The new chips are certainly very different to their predecessors. Trinity processors, which will inherit the Llano processors' A-series designations, have the same 32nm process as the Llano models, but instead of two or four K10.5 cores have one or two x86 modules, each of which contains two Piledriver processor cores. Piledriver is derived from Bulldozer, and AMD claims a 29 per cent performance increase in productivity applications over the Llano processor's cores. The higher-end A10-4600M and A8-4400M processors available at launch will have 2MB of level 2 cache per processor module, while the lower-end A6-4400M will have 1MB cache for its single module. The table below shows the specifications of the processors that will be available at launch.

AMD Trinity specs

Trinity launch processor specs - click to enlarge

The two different clock speeds for each processor show that, as with all modern processors, the chips can boost beyond their clock speeds to improve performance when the processors have the power and thermal headroom.
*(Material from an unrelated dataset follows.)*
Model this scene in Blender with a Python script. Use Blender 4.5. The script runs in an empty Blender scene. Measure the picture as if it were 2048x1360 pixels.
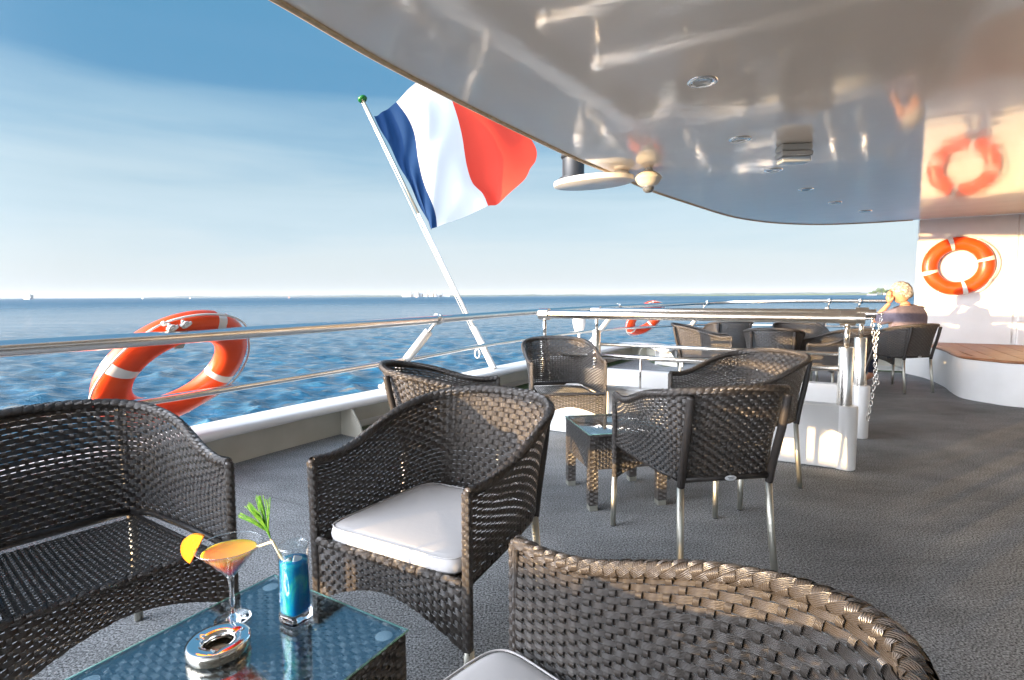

The new Trinity processors also promise significantly faster graphics than the previous generation. The top-of-the-range A8-3500M Llano processor had 400 Radeon cores running at 444MHz, while the high-end Trinity A10-4600M chip may only have 384 Radeon cores, but these run at a quicker 497MHz. The graphics hardware can also dynamically overclock, and AMD claims that the processor can dynamically manage its power and thermal envelope between the CPU and GPU.

AMD demonstrated this at the Trinity launch in Texas on an A10-4600M-equipped laptop. When running the Cinebench benchmark, which is highly CPU-intensive but doesn't hammer the GPU as much, the CPU cores shot up to 3.2GHz while the GPU stayed at its base 497MHz clock. In 3DMark 11, which needs the GPU more than the CPU, the graphics hardware boosted up to 685MHz while the processor stayed at its base clock speed of 2.3GHz.

Another advantage of all this dynamic overclocking and power management is, of course, lower power usage, and AMD is also keen to stress that its processors can help a laptop achieve battery life equivalent to or surpassing the competition from Intel. As seen in our review of the AMD Trinity-equipped prototype laptop, Trinity processors will definitely give you all-day battery life.